A new technology that looks promising is ready to begin testing.
March 15, 2007
In a Test of Capturing Carbon Dioxide, Perhaps a Way to Temper Global Warming
By MATTHEW L. WALD
WASHINGTON, March 14 — American Electric Power, a major electric utility, is planning the largest demonstration yet of capturing carbon dioxide from a coal-fired power plant and pumping it deep underground.
Various experts consider that approach, known as sequestration, essential to reining in climate change by preventing the gas from being added to the atmospheric blanket that promotes global warming.

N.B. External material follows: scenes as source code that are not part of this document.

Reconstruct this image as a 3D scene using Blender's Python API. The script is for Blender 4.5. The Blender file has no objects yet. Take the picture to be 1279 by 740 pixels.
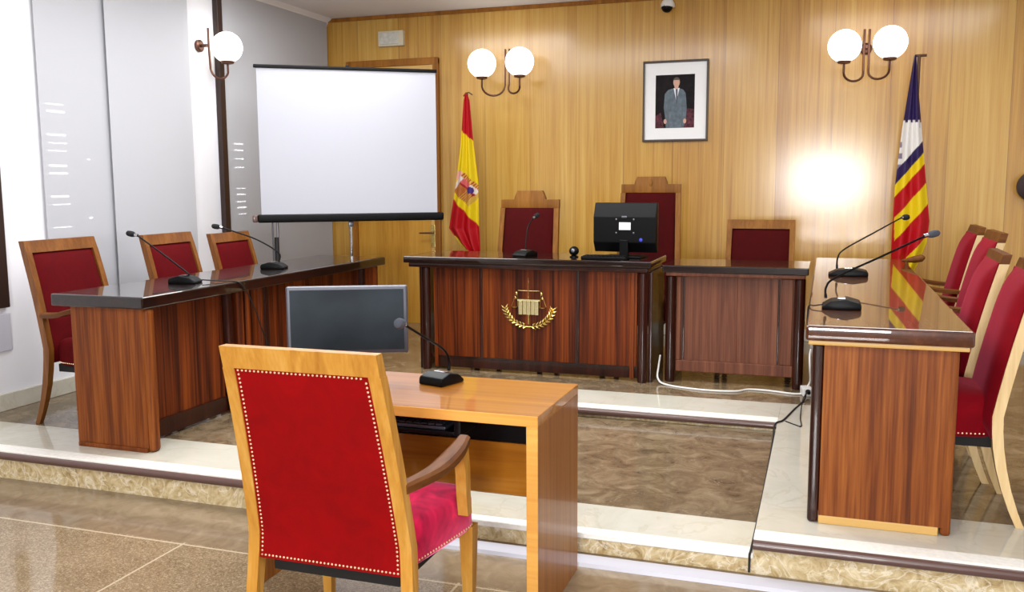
import bpy, bmesh, math, random
from mathutils import Vector, Matrix
C = bpy.context.scene.collection
PI = math.pi
rnd = random.Random(7)
H = 1.442          # camera height above the lower floor
P = 0.145          # height of the dais

# ------------------------------------------------------------------ materials
def lin(c):
    return tuple((v / 255 / 12.92) if v / 255 <= .04045 else ((v / 255 + .055) / 1.055) ** 2.4 for v in c) + (1,)

def new_mat(name):
    m = bpy.data.materials.new(name); m.use_nodes = True
    nt = m.node_tree
    return m, nt, nt.nodes, nt.links, nt.nodes['Principled BSDF']

def plain(name, col, rough=.5, metal=0, coat=0, sheen=0, noise=0, nscale=30, spec=.5, bump=0):
    m, nt, N, L, b = new_mat(name)
    b.inputs['Base Color'].default_value = lin(col)
    b.inputs['Roughness'].default_value = rough
    b.inputs['Metallic'].default_value = metal
    b.inputs['Coat Weight'].default_value = coat
    b.inputs['Specular IOR Level'].default_value = spec
    if noise or bump:
        tc = N.new('ShaderNodeTexCoord'); n = N.new('ShaderNodeTexNoise')
        n.inputs['Scale'].default_value = nscale; n.inputs['Detail'].default_value = 5
        L.new(tc.outputs['Object'], n.inputs['Vector'])
        if noise:
            r = N.new('ShaderNodeValToRGB')
            r.color_ramp.elements[0].color = lin([max(0, v * (1 - noise)) for v in col])
            r.color_ramp.elements[1].color = lin([min(255, v * (1 + noise)) for v in col])
            r.color_ramp.elements[0].position = .3; r.color_ramp.elements[1].position = .7
            L.new(n.outputs['Fac'], r.inputs['Fac']); L.new(r.outputs['Color'], b.inputs['Base Color'])
        if bump:
            bp = N.new('ShaderNodeBump'); bp.inputs['Strength'].default_value = bump; bp.inputs['Distance'].default_value = .01
            L.new(n.outputs['Fac'], bp.inputs['Height']); L.new(bp.outputs['Normal'], b.inputs['Normal'])
    return m

def ramp(N, stops):
    r = N.new('ShaderNodeValToRGB'); e = r.color_ramp.elements
    e[0].position, e[0].color = stops[0][0], lin(stops[0][1])
    e[1].position, e[1].color = stops[-1][0], lin(stops[-1][1])
    for p, c in stops[1:-1]:
        x = e.new(p); x.color = lin(c)
    return r

def wood(name, stops, grain='Z', cross=28, along=1.3, rough=.35, coat=0, coat_rough=.1, panel=None, fine=.35, distort=.8, spec=.5):
    """grain streaks along one object axis; panel=(width, offset) adds veneer panels with thin joints along X"""
    m, nt, N, L, b = new_mat(name)
    tc = N.new('ShaderNodeTexCoord'); mp = N.new('ShaderNodeMapping')
    sc = [cross] * 3; sc['XYZ'.index(grain)] = along
    mp.inputs['Scale'].default_value = sc
    L.new(tc.outputs['Object'], mp.inputs['Vector'])
    vec = mp.outputs['Vector']
    n1 = N.new('ShaderNodeTexNoise'); n1.inputs['Scale'].default_value = .45; n1.inputs['Detail'].default_value = 6
    n1.inputs['Roughness'].default_value = .65; n1.inputs['Distortion'].default_value = distort
    n2 = N.new('ShaderNodeTexNoise'); n2.inputs['Scale'].default_value = 3.2; n2.inputs['Detail'].default_value = 4
    add = N.new('ShaderNodeMath'); add.operation = 'MULTIPLY_ADD'
    L.new(n2.outputs['Fac'], add.inputs[0]); add.inputs[1].default_value = fine
    L.new(n1.outputs['Fac'], add.inputs[2])
    sub = N.new('ShaderNodeMath'); sub.operation = 'SUBTRACT'; sub.inputs[1].default_value = fine * .5
    L.new(add.outputs[0], sub.inputs[0])
    fac = sub.outputs[0]
    seam = None
    if panel:
        w, off = panel
        sx = N.new('ShaderNodeSeparateXYZ'); L.new(tc.outputs['Object'], sx.inputs[0])
        a = N.new('ShaderNodeMath'); a.operation = 'MULTIPLY_ADD'; a.inputs[1].default_value = 1 / w; a.inputs[2].default_value = -off / w + 100
        L.new(sx.outputs['X'], a.inputs[0])
        fl = N.new('ShaderNodeMath'); fl.operation = 'FLOOR'; L.new(a.outputs[0], fl.inputs[0])
        fr = N.new('ShaderNodeMath'); fr.operation = 'FRACT'; L.new(a.outputs[0], fr.inputs[0])
        wn = N.new('ShaderNodeTexWhiteNoise'); wn.noise_dimensions = '1D'; L.new(fl.outputs[0], wn.inputs['W'])
        # shift the grain per panel and its tone a little
        cmb = N.new('ShaderNodeCombineXYZ'); L.new(wn.outputs['Value'], cmb.inputs['Z'])
        mul = N.new('ShaderNodeVectorMath'); mul.operation = 'SCALE'; mul.inputs['Scale'].default_value = 40
        L.new(cmb.outputs[0], mul.inputs[0])
        va = N.new('ShaderNodeVectorMath'); va.operation = 'ADD'; L.new(vec, va.inputs[0]); L.new(mul.outputs[0], va.inputs[1])
        vec = va.outputs[0]
        t = N.new('ShaderNodeMath'); t.operation = 'MULTIPLY_ADD'; t.inputs[1].default_value = .24; t.inputs[2].default_value = -.12
        L.new(wn.outputs['Value'], t.inputs[0])
        t2 = N.new('ShaderNodeMath'); t2.operation = 'ADD'; L.new(fac, t2.inputs[0]); L.new(t.outputs[0], t2.inputs[1]); fac = t2.outputs[0]
        seam = N.new('ShaderNodeMath'); seam.operation = 'LESS_THAN'; seam.inputs[1].default_value = .012; L.new(fr.outputs[0], seam.inputs[0])
    L.new(vec, n1.inputs['Vector']); L.new(vec, n2.inputs['Vector'])
    r = ramp(N, stops); L.new(fac, r.inputs['Fac'])
    col = r.outputs['Color']
    if seam:
        mx = N.new('ShaderNodeMix'); mx.data_type = 'RGBA'; mx.blend_type = 'MULTIPLY'
        ms = N.new('ShaderNodeMath'); ms.operation = 'MULTIPLY'; ms.inputs[1].default_value = .45; L.new(seam.outputs[0], ms.inputs[0])
        L.new(ms.outputs[0], mx.inputs['Factor']); L.new(col, mx.inputs['A']); mx.inputs['B'].default_value = lin((110, 80, 50))
        col = mx.outputs['Result']
    L.new(col, b.inputs['Base Color'])
    b.inputs['Roughness'].default_value = rough
    b.inputs['Coat Weight'].default_value = coat; b.inputs['Coat Roughness'].default_value = coat_rough
    b.inputs['Specular IOR Level'].default_value = spec
    return m

def marble(name, stops, scale=4, rough=.15, vein=None, vscale=2.2, vpos=.03, distort=1.5, spec=.5):
    m, nt, N, L, b = new_mat(name)
    tc = N.new('ShaderNodeTexCoord')
    n = N.new('ShaderNodeTexNoise'); n.inputs['Scale'].default_value = scale; n.inputs['Detail'].default_value = 9
    n.inputs['Roughness'].default_value = .65; n.inputs['Distortion'].default_value = distort
    L.new(tc.outputs['Object'], n.inputs['Vector'])
    r = ramp(N, stops); L.new(n.outputs['Fac'], r.inputs['Fac'])
    col = r.outputs['Color']
    if vein:
        n3 = N.new('ShaderNodeTexNoise'); n3.inputs['Scale'].default_value = vscale; n3.inputs['Detail'].default_value = 5; n3.inputs['Distortion'].default_value = 2.2
        L.new(tc.outputs['Object'], n3.inputs['Vector'])
        s = N.new('ShaderNodeMath'); s.operation = 'SUBTRACT'; s.inputs[1].default_value = .5; L.new(n3.outputs['Fac'], s.inputs[0])
        ab = N.new('ShaderNodeMath'); ab.operation = 'ABSOLUTE'; L.new(s.outputs[0], ab.inputs[0])
        mr = N.new('ShaderNodeMapRange'); mr.inputs['From Min'].default_value = 0; mr.inputs['From Max'].default_value = vpos
        mr.inputs['To Min'].default_value = .55; mr.inputs['To Max'].default_value = 0; L.new(ab.outputs[0], mr.inputs['Value'])
        mx = N.new('ShaderNodeMix'); mx.data_type = 'RGBA'; L.new(mr.outputs[0], mx.inputs['Factor'])
        L.new(col, mx.inputs['A']); mx.inputs['B'].default_value = lin(vein); col = mx.outputs['Result']
    L.new(col, b.inputs['Base Color'])
    b.inputs['Roughness'].default_value = rough; b.inputs['Specular IOR Level'].default_value = spec
    return m

def terrazzo(name):
    """speckled polished tiles with pale joints"""
    m, nt, N, L, b = new_mat(name)
    tc = N.new('ShaderNodeTexCoord')
    v = N.new('ShaderNodeTexVoronoi'); v.inputs['Scale'].default_value = 190; L.new(tc.outputs['Object'], v.inputs['Vector'])
    sp = N.new('ShaderNodeSeparateColor'); L.new(v.outputs['Color'], sp.inputs[0])
    r = ramp(N, [(0, (96, 78, 56)), (.3, (128, 108, 82)), (.7, (150, 130, 102)), (1, (186, 170, 142))]); L.new(sp.outputs[0], r.inputs['Fac'])
    n = N.new('ShaderNodeTexNoise'); n.inputs['Scale'].default_value = 5; n.inputs['Detail'].default_value = 4; L.new(tc.outputs['Object'], n.inputs['Vector'])
    mx = N.new('ShaderNodeMix'); mx.data_type = 'RGBA'; mx.inputs['Factor'].default_value = .45
    r2 = ramp(N, [(.3, (124, 105, 80)), (.7, (152, 133, 106))]); L.new(n.outputs['Fac'], r2.inputs['Fac'])
    L.new(r.outputs['Color'], mx.inputs['A']); L.new(r2.outputs['Color'], mx.inputs['B'])
    sx = N.new('ShaderNodeSeparateXYZ'); L.new(tc.outputs['Object'], sx.inputs[0])
    js = []
    for ax, off, w in (('X', -2.42, 1.2), ('Y', 2.92, 1.2)):
        a = N.new('ShaderNodeMath'); a.operation = 'MULTIPLY_ADD'; a.inputs[1].default_value = 1 / w; a.inputs[2].default_value = -off / w + 50
        L.new(sx.outputs[ax], a.inputs[0])
        f = N.new('ShaderNodeMath'); f.operation = 'FRACT'; L.new(a.outputs[0], f.inputs[0])
        l = N.new('ShaderNodeMath'); l.operation = 'LESS_THAN'; l.inputs[1].default_value = .008; L.new(f.outputs[0], l.inputs[0]); js.append(l)
    mxm = N.new('ShaderNodeMath'); mxm.operation = 'MAXIMUM'; L.new(js[0].outputs[0], mxm.inputs[0]); L.new(js[1].outputs[0], mxm.inputs[1])
    mf = N.new('ShaderNodeMath'); mf.operation = 'MULTIPLY'; mf.inputs[1].default_value = .6; L.new(mxm.outputs[0], mf.inputs[0])
    m2 = N.new('ShaderNodeMix'); m2.data_type = 'RGBA'; L.new(mf.outputs[0], m2.inputs['Factor']); L.new(mx.outputs['Result'], m2.inputs['A'])
    m2.inputs['B'].default_value = lin((215, 200, 172))
    L.new(m2.outputs['Result'], b.inputs['Base Color']); b.inputs['Roughness'].default_value = .07
    return m

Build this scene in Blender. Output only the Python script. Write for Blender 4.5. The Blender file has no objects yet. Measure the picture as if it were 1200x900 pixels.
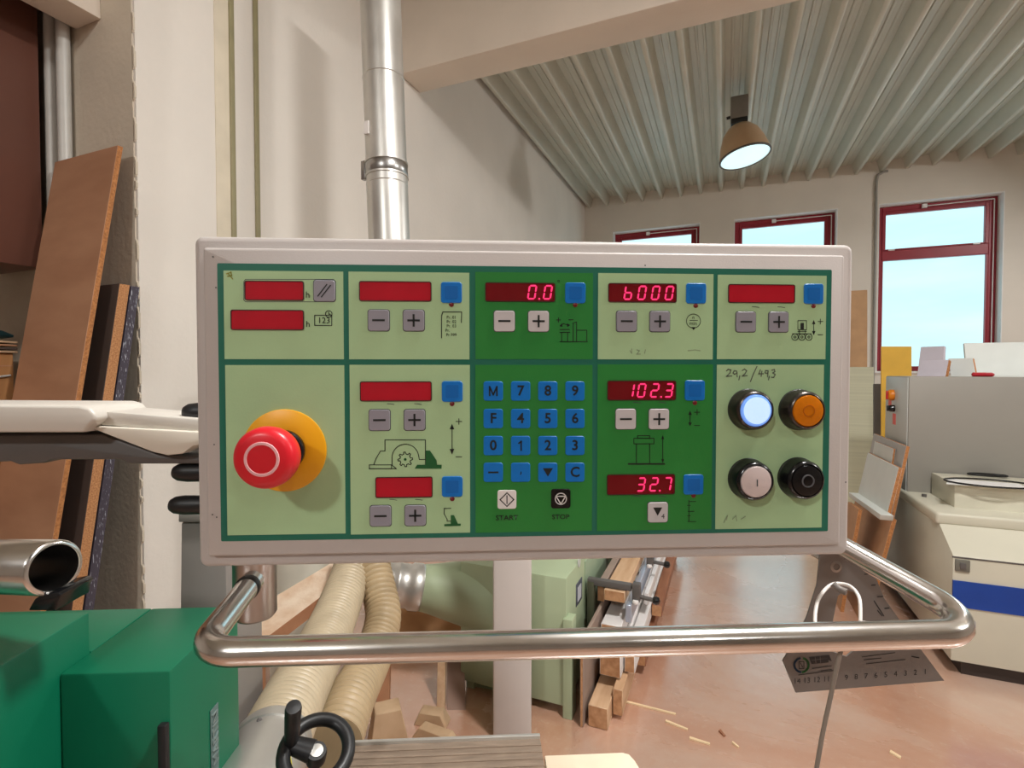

The project, to be announced Thursday by American Electric Power, based in Columbus, Ohio, will use a new process — so far tested only at laboratory scale — that uses chilled ammonia to absorb the gas for collection. The process was developed by Alstom, a major manufacturer of generating equipment, and aims to reduce the amount of energy required to capture the carbon dioxide.
Some experts have estimated that nearly a third of a power plant’s energy output might be needed to pull carbon dioxide from the waste stream. Alstom hopes to hold it to 15 percent.
The cost must be kept as low as possible if the technology is to be used on a wide scale. Congress is seen as unlikely to impose enormously expensive restraints on emissions. And under proposals to cap emissions nationally and let companies trade credits for extra reductions, only the cheapest methods of reducing greenhouse gases would thrive in the marketplace.